Safaa Farouk, the Jewellery Museum’s director general, explained that the exhibition, which is running until April, consists of a collection of 13 artefacts from the collection of King Farouk, who ruled Egypt from 1936 to 1952.
They are being exhibited for the first time as they were previously stored in the museum’s treasury.
The collection comprises four boxes for the king’s shaving tools, some of which are gold-plated silver, with others made of crystal with gold plated silver lids.
It also includes two crystal perfume containers with a gold plated cover, an ink container with a silver cover, two rectangular crystal boxes and the king’s Primus stove.

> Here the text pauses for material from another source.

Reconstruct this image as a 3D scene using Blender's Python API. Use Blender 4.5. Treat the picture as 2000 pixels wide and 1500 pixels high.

In Old Cairo, the Coptic Museum is set to open its “Ark, Harmony Between Religions,” which will last for two weeks
Gihan Atef, director general of the museum, explained that the exhibition will shed light on the common and related worshiping traditions of the three Abrahamic religions: Judaism, Christianity and Islam within the story of the Prophet Noah and his ark.
Among the objects to be displayed are three manuscripts written in Arabic, including a text meant to be read during Christianity's Holy Week, the story of the Prophet Moses in the Torah when God commands him to take his shoes off because the land he was standing on is sacred, while the third relates the story of Moses with his population.
The exhibition will also show a holder for holy books made of wood decorated with foliage scenes, a silver rounded plate decorated with the external facade of a church and icon for the Coptic martyr Saint Damiana with 40 virgins.